We have grown so accustomed to thinking of war as a highly mechanized and incredibly expensive enterprise that many a sober fellow, among them your columnist, has doubted the economic possibility of a European conflict. Pondering excessively, I am unable to see that the credit agencies, governmental and private, which assisted in the confection of the World War could come to the front again, as so many observers are willing to predict, for their zeal has cooled and their money is padlocked, and mere subsistence is difficult for them. The kind of war which we spell with a capital letter is very, very remote; but there is another kind which the poor in all nations and at all times have embraced, and which is, God knows, terrible enough for any taste.

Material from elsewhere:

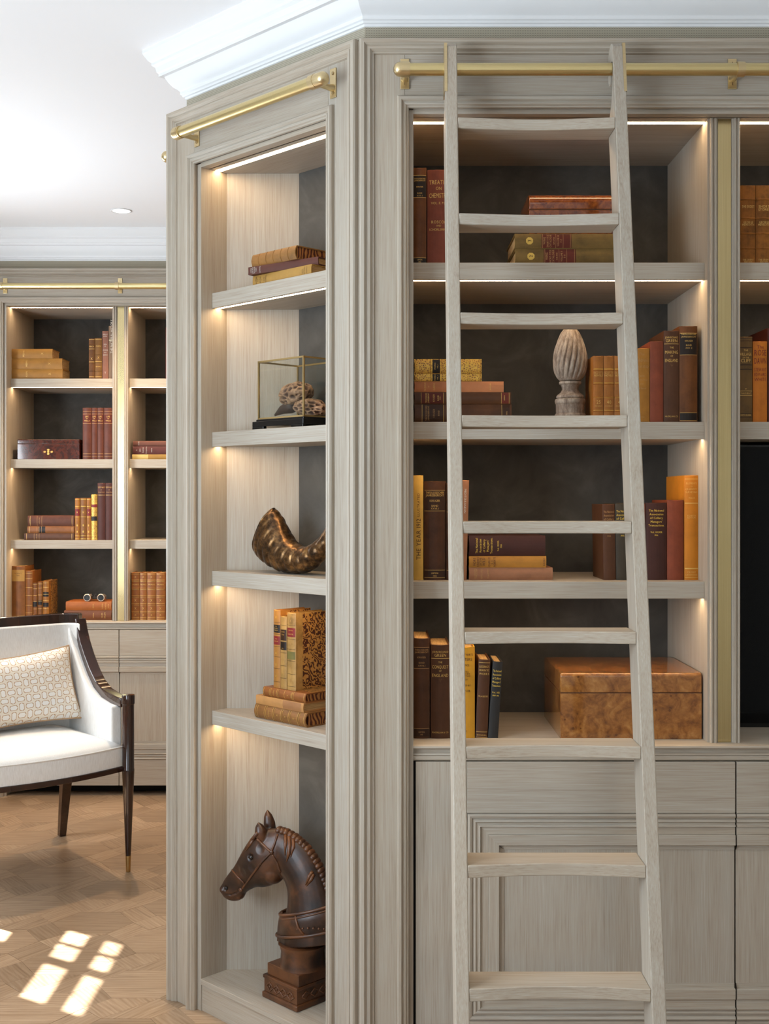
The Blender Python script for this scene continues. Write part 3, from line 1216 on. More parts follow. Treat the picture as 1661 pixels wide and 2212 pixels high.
# side outline (y, z): front up, rounded top, hook behind the rail, then the straight back
zs0 = 0.0
head += [(lad_y(zs0), zs0), (lad_y(ztop - 0.01), ztop - 0.012), (lad_y(ztop) + 0.012, ztop)]
head += [(2.748, ztop), (2.764, ztop - 0.008), (2.774, ztop - 0.022), (2.777, RZ + 0.016), (2.772, RZ - 0.022), (2.763, RZ - 0.032), (2.755, RZ - 0.026)]
for k in range(0, 9):   # notch over the rail
    a = radians(-20 + 25 * k)
    head.append((2.735 + 0.0168 * cos(a) + 0.0005, RZ + 0.0168 * sin(a)))
head += [(2.724, RZ - 0.045), (2.735, RZ - 0.075), (lad_y(RZ - 0.13) + DEP + 0.006, RZ - 0.13), (lad_y(RZ - 0.2) + DEP, RZ - 0.2), (lad_y(0) + DEP, 0.0)]
head_l = [(y - 2.30, z) for y, z in head]
sx = [(0.1405, 0.1690), (0.5300, 0.5590)]
for i, (a, b) in enumerate(sx):
    st_ = MB().prism(head_l, a - 0.35, b - 0.35, 'x').build('stile', OV, LD, bevel=0.0025)
    # brass cheek on the outer side
    ch = [(lad_y(ztop - 0.01) - 0.0008, ztop - 0.004), (lad_y(RZ - 0.06) - 0.0008, RZ - 0.062), (lad_y(RZ - 0.06) + 0.06, RZ - 0.062), (lad_y(RZ) + 0.055, RZ - 0.03),
          (lad_y(RZ) + 0.045, RZ + 0.016), (2.768, RZ + 0.024), (2.752, ztop - 0.006)]
    chl = [(y - 2.30, z) for y, z in ch]
    xa = (a - 0.0012, a + 0.0055) if i == 0 else (b - 0.0055, b + 0.0012)
    MB().prism(chl, xa[0] - 0.35, xa[1] - 0.35, 'x').build('brass_cheek', BRASS_FIT, st_)
for k in range(10):
    zt = H + 0.8738 - 0.2313 * k
    x0, x1 = 0.1690, 0.5300
    yf = lad_y(zt)
    n = 16
    front = []
    for i in range(n + 1):
        s = i / n
        front.append((x0 + (x1 - x0) * s - 0.35, yf - 0.001 + 0.016 * sin(pi * s) ** 1.2 - 2.30))
    poly = front + [(x1 - 0.35, yf + 0.088 - 2.30), (x0 - 0.35, yf + 0.088 - 2.30)]
    MB().prism(poly, zt - 0.0255, zt, 'z').build('rung', OH, LD, bevel=0.002)

# ------------------------------------------------------------------ books of the near bookcase
L = leather
BRN = L((104, 58, 26), 0.35, 0.42)
BRN_D = L((78, 44, 24), 0.35, 0.40)
RED = L((126, 62, 48), 0.2, 0.6)
REDB = L((128, 60, 40), 0.22, 0.55)
OLIVE = L((112, 84, 44), 0.35, 0.6)
YEL = L((208, 162, 82), 0.16, 0.55)
OCH = L((172, 112, 46), 0.18, 0.55)
SALM = L((178, 108, 72), 0.14, 0.55)
SALB = L((150, 98, 74), 0.18, 0.6)
AUB = L((66, 34, 30), 0.15, 0.45)
CHOC = L((80, 46, 28), 0.2, 0.5)
GREYB = L((62, 52, 44), 0.15, 0.5)
NAVY = L((44, 40, 42), 0.15, 0.5)
TAN = L((160, 96, 42), 0.25, 0.4)
TANL = L((148, 102, 60), 0.3, 0.4)
SUEDEB = L((138, 82, 28), 0.6, 0.65)
MAROON = L((92, 52, 46), 0.15, 0.55)
LAB_BLK = L((34, 22, 18), 0.2, 0.4)
LAB_RED = L((126, 34, 36), 0.15, 0.4)
LAB_DRED = L((92, 34, 24), 0.3, 0.5)
LAB_BRN = L((58, 32, 18), 0.25, 0.4)
LAB_OLV = L((112, 100, 56), 0.2, 0.5)

zs1, zs2, zs3, zc = Z_S1[0], Z_S2[0], Z_S3[0], Z_CT
Y1, Y2, Y3, Y4 = 2.893, 2.893, 2.928, 2.893
theo = lambda c=GOLD: [('THEOLOGISCHER', .915, .0042, c), ('JAHRESBERICHT', .888, .0042, c), ('KRUGER', .845, .0042, c), ('BAND', .80, .0042, c), ('XXV. 2', .772, .0040, c)]

# top shelf
g = 'books on the top shelf behind the ladder'
stand(892, 921.5, 362, Y1, zs1, 'brown book with black title label, left end of top shelf behind ladder', g, BRN,
      lines=[('THEOLOGISCHER', .885, .0034, GOLD), ('JAHRESBERICHT', .865, .0034, GOLD), ('KRUGER', .80, .0036, GOLD), ('BAND', .735, .0036, GOLD), ('XXV. 2', .71, .0034, GOLD), ('LEIPZIG', .045, .003, GOLD), ('1902', .022, .003, GOLD)],
      patches=[(.69, .92, LAB_BLK), (.005, .065, LAB_BLK)], rules=[(.92, .001, GOLD), (.69, .001, GOLD), (.065, .0008, GOLD)])
stand(923, 972, 366, Y1, zs1, 'brick red book lettered on chemistry, second on the top shelf', g, RED,
      lines=[('TREATISE', .865, .0105, GOLD), ('ON', .800, .0080, GOLD), ('CHEMISTRY', .725, .0115, GOLD), ('VOL. II. Pt 1', .645, .0062, GOLD), ('ROSCOE', .445, .0075, GOLD), ('AND', .405, .0045, GOLD), ('SCHORLEMMER', .365, .0058, GOLD)])
cat = lambda: [('SHORT-TITLE', .725, .0040, DULLGOLD), ('CATALOGUE', .71, .0040, DULLGOLD)]


def catalogue(px0, px1, y0, y1, z0, num, label):
    o, zt = lying(px0, px1, y0, y1, Y1, z0, label, g, OLIVE, d=0.20,
                  lines=[('WING', .735, .0055, DULLGOLD), ('SHORT-TITLE', .705, .0050, DULLGOLD), ('CATALOGUE', .68, .0050, DULLGOLD), ('1641-1700', .65, .0040, DULLGOLD), ('VOLUME ' + ('II', 'III')[num - 2], .61, .0046, DULLGOLD),
                         ('E-O' if num == 2 else 'P-Z', .585, .0042, DULLGOLD), (str(num), .868, .0085, INK)],
                  patches=[(.49, .76, LAB_DRED)], rules=[(.50, .0008, DULLGOLD), (.75, .0008, DULLGOLD), (.565, .0006, DULLGOLD), (.63, .0006, DULLGOLD)])
    # octagonal paper ticket
    h = (px1 - px0) / F * Y1
    mb = MB()
    c = (0.0, h * .868)
    pts = [(c[0] + 0.0095 * cos(radians(22.5 + 45 * k)), c[1] + 0.0095 * sin(radians(22.5 + 45 * k))) for k in range(8)]
    w = (y1 - y0) / F * Y1
    mb.add([(x, 0.10 * w * (2 * x / w) ** 2 - 0.0008, z) for x, z in pts], [tuple(range(8))])
    mb.build('paper_ticket', L((206, 164, 84), 0.1, 0.7), o, fixn=False)
    return zt


zt = catalogue(1113, 1369, 534.0, 568, zs1, 2, 'olive catalogue ticketed 2, under its twin on the top shelf')
zt = catalogue(1112, 1352, 501.5, 534, zt, 3, 'olive catalogue ticketed 3, lying between its twin and the walnut box')


def casket(label, x0, x1, y0, y1, z0, zl, z1, mat, rnd, name='wooden_box', line=None, bev=0.004):
    root = thing(name, label, 'box', ((x0 + x1) / 2, (y0 + y1) / 2, z0))
    hx, hy = (x1 - x0) / 2, (y1 - y0) / 2
    MB().box(-hx, hx, -hy, hy, 0, zl - z0 - 0.0008).build('base', mat, root, bevel=0.0012)
    # lid with a rounded front edge
    pr = []
    n = 8
    hz = z1 - z0
    z00 = zl - z0 + 0.0008
    for k in range(n + 1):
        a = pi / 2 * k / n
        pr.append((-hy + rnd - rnd * cos(a), hz - rnd + rnd * sin(a)))
    pr = [(-hy, z00)] + pr + [(hy - rnd * 0.5, hz), (hy, hz - rnd * 0.5), (hy, z00)]
    MB().prism(pr, -hx, hx, 'x').build('lid', mat, root, smooth=True, angle=35, bevel=bev * 0.5)
    bx('lid_seam', INK, root, -hx + 0.001, hx - 0.001, -hy + 0.0012, hy - 0.0012, zl - z0 - 0.001, zl - z0 + 0.001)
    return root


xb0, xb1 = (1143.5 - CX) / F * 2.895, (1345 - CX) / F * 2.895
casket('polished walnut box with rounded lid, on the two olive catalogues', xb0, xb1, 2.897, 3.08, zt, H + (CY - 452.7) / F * 2.897, H + (CY - 417) / F * 2.897, BURL_RED, 0.026)

# second shelf
g = 'books stacked at the left of the second shelf'
z = zs2
_, z = lying(895, 1105, 873, 913.0, Y2, z, 'thick brown book at the bottom of the five-book stack on second shelf', g, BRN_D, d=0.17,
             lines=[('THEOLOGISCHER', .88, .004, DULLGOLD), ('JAHRESBERICHT', .855, .004, DULLGOLD), ('KRUGER', .80, .0045, DULLGOLD), ('BAND', .75, .004, DULLGOLD), ('1904', .05, .0036, DULLGOLD)],
             patches=[(.70, .92, LAB_BRN), (.02, .10, LAB_BRN)], rules=[(.70, .0008, GOLD), (.92, .0008, GOLD), (.10, .0008, GOLD)])
_, z = lying(895, 1104, 847.5, 873, Y2, z, 'dark brown book second from the bottom of the second-shelf stack', g, BRN_D, d=0.17,
             lines=[('THEOLOGISCHER', .88, .0036, GOLD), ('JAHRESBERICHT', .855, .0036, GOLD), ('KRUGER', .80, .004, GOLD), ('BAND', .755, .004, GOLD), ('XXI. 1', .735, .003, GOLD), ('LEIPZIG', .07, .003, GOLD)],
             patches=[(.70, .93, LAB_DRED), (.02, .10, LAB_DRED)], rules=[(.70, .0008, GOLD), (.93, .0008, GOLD), (.10, .0008, GOLD), (.02, .0008, GOLD)])
_, z = lying(895, 1088, 824, 847.3, Y2, z, 'salmon cloth book in the middle of the second-shelf stack', g, SALM, d=0.16,
             lines=[('THE CENTURY', .88, .0046, GOLD), ('OF', .84, .003, GOLD), ('QUEENS', .78, .004, GOLD), ('EDITION', .15, .0034, GOLD)])
for y0, y1, nm in ((807, 823.5, 'thinner gilt-tooled volume fourth up the second-shelf stack'), (774.6, 806.5, 'thick gilt-tooled leather volume on top of the second-shelf stack')):
    _, z = lying(895, 1040.5, y0, y1, Y2, z, nm, g, GILT, d=0.15, lie='L', patches=[(.62, .73, LAB_BLK)],
                 lines=[('WORKS', .695, .0038, GOLD), ('VOL. I', .655, .0032, GOLD)], bands=(.03, .21, .385, .60, .75, .97), rules=[(.20, .0008, GOLD_B), (.22, .0008, GOLD_B), (.61, .0008, GOLD_B), (.74, .0008, GOLD_B)])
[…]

Goebbels, Goering, and, to a lesser extent, Hitler himself, have behaved since last March in such a manner as to convict themselves either of the desire to go to war or of a stupendous inability to chart their own course. For the essentials of their propaganda are capable of no other interpretation, and that propaganda they have brewed with uncommon energy and ability, leaving no page in the book of mob inflammation unturned, no trick in the militarist deck unplayed. M. Daladier has been an apt pupil, and the guerre de revanche, seemingly moribund, has blossomed beneath his hand. The great obstacle is economic expediency, but Lloyd's are willing to wager at three to one odds that the French and German foreign offices can achieve the decisive calorie which will boil this issue away, and bring the kind of unmoneyed, simple conflict which dragged over Germany during the Thirty Years' War.

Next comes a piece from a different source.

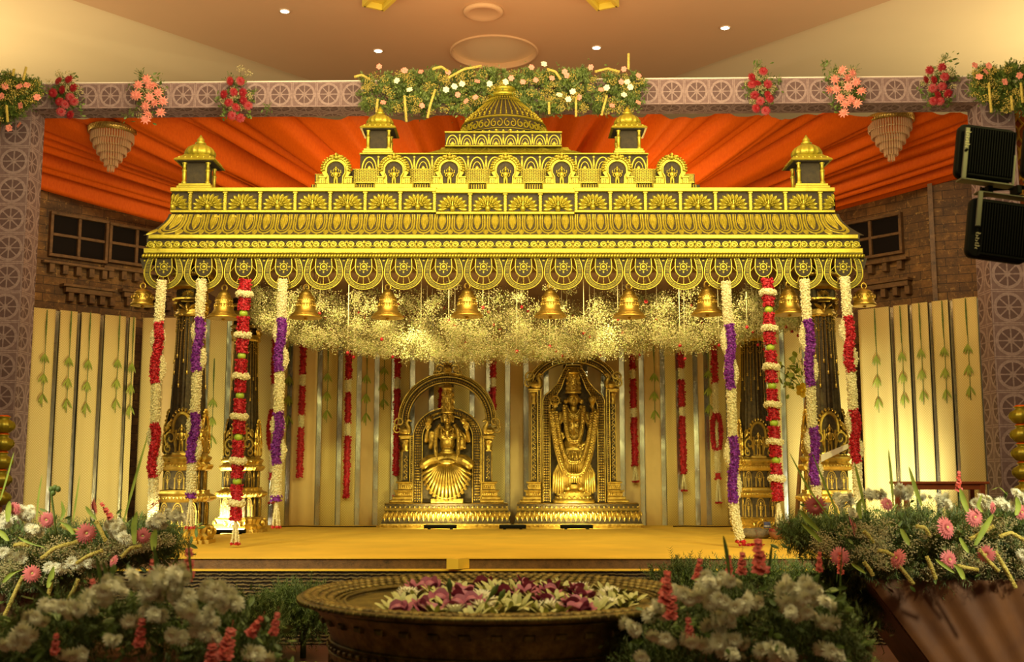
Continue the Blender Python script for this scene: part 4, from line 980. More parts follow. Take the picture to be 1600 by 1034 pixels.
def garland(name, pts, segs, d, label, group, r=.036, sp=.0115, tassel=None, top=None, fine=1):
    """pts: [(px,py)] centre line, segs [(kind,y0,y1)]"""
    ys = [p[1] for p in pts]; xs = [p[0] for p in pts]
    def at(y): return np.array(P(np.interp(y, ys, xs), y, d))
    o = empty(name, tuple(at(ys[0])), label, 'garland', group)
    if top is not None: a = at(ys[0]); part('string', tube([a, (a[0], a[1], top)], .003, 5), M['string'], o)
    for kind, y0, y1 in segs:
        path = np.array([at(y) for y in np.linspace(y0, y1, 14)]); dz = abs(path[0][2] - path[-1][2])
        if kind in 'wrp': part(SEGN[kind], budtube(path, r * (.92 if kind == 'w' else 1), .0085 * fine if kind == 'w' else .0125 * fine, sp * fine if kind == 'w' else sp * 1.35 * fine, flat=.7 if kind == 'w' else .35), M[GM[kind]], o)
        elif kind in 'RP':
            k2 = kind.lower(); t = np.linspace(0, 1, 22); base = np.array([at(y0 + (y1 - y0) * u) for u in t]); sg = 1
            A = base.copy(); A[:, 0] += .014 * np.sin(2 * PI * t); A[:, 1] -= .012
            B = base.copy(); B[:, 0] -= .042 * np.sin(2 * PI * t); B[:, 1] += .014
            C = base.copy(); C[:, 0] += .030 * np.sin(2 * PI * t); C[:, 1] += .02
            part(SEGN[k2], budtube(A, r * .86, .0125, sp * 1.3, flat=.35), M[GM[k2]], o)
            part('jasmine_loop', J(budtube(B[1:-1], r * .66, .0085, sp), budtube(C[2:-2], r * .55, .0085, sp)), M['jasmine'], o)
        elif kind == 'o':    # ring of white
            c = path.mean(0); pts_ = [(c[0] + .046 * math.cos(a), c[1] + .046 * math.sin(a), c[2] + .006 * math.sin(a * 2)) for a in np.linspace(0, 2 * PI, 20)]
            part('jasmine_ring', budtube(pts_, .022, .0085, .0105), M['jasmine'], o)
        elif kind == 'l': c = path.mean(0); part('lime', ell(c[0], c[1] - .004, c[2], .034, .034, .032, 16, 12), M['lime'], o)
        elif kind == 'L':    # red ring loop hanging flat
            c = path.mean(0); h = dz / 2; pts_ = [(c[0] + .045 * math.cos(a), c[1], c[2] + h * math.sin(a)) for a in np.linspace(0, 2 * PI, 28)]
            part('rose_loop', budtube(pts_, .024, .012, .015, flat=.35), M['red'], o); part('jasmine_segment', budtube([c + (0, 0, h * .5), c - (0, 0, h * .9)], .02, .008, .011), M['jasmine'], o)
        elif kind == 't':    # tassel
            a, b = path[0], path[-1]; g = []
            for q in range(5):
                e = b + np.array((.03 * math.cos(q * 1.3), .03 * math.sin(q * 1.3), 0)); g.append(budtube([a, (a + e) / 2 + (e - b) * .1, e], .007, .006, .010))
            e = [b + np.array((.03 * math.cos(q * 1.3), .03 * math.sin(q * 1.3), 0)) for q in range(5)]
            t_ = part('tassel', J(g), M['jasmine'], o); part('tassel_tip', scatter(OCT.s_(1, 1, .8), np.array(e), .02), M['red'], t_)
    return o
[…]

The role of the neutral nation will be, as always, a difficult one. But those nations sincerely desirous of European peace still have an opportunity to preserve it. An economic boycott of Germany to force its government to terms would so multiply its target as to make a shot impractical. If Great Britain and France will not consent to an arms parley at Stresa, they must shepherd Hitler back to the Geneva conference, and a boycott would provide the quickest and least disastrous instrument for this purpose. Hitler must have a voice in the settlement of the armament question; he cannot accept the decision which seems impending at Geneva, he is unable to meet his colleagues at Stresa. The immediate point should be a provision for the statement of his claims to the victors of 1914, and if he must be forced to table, humanity decrees that Europe use the gentlest of methods with the nation he has deluded. POLLUX.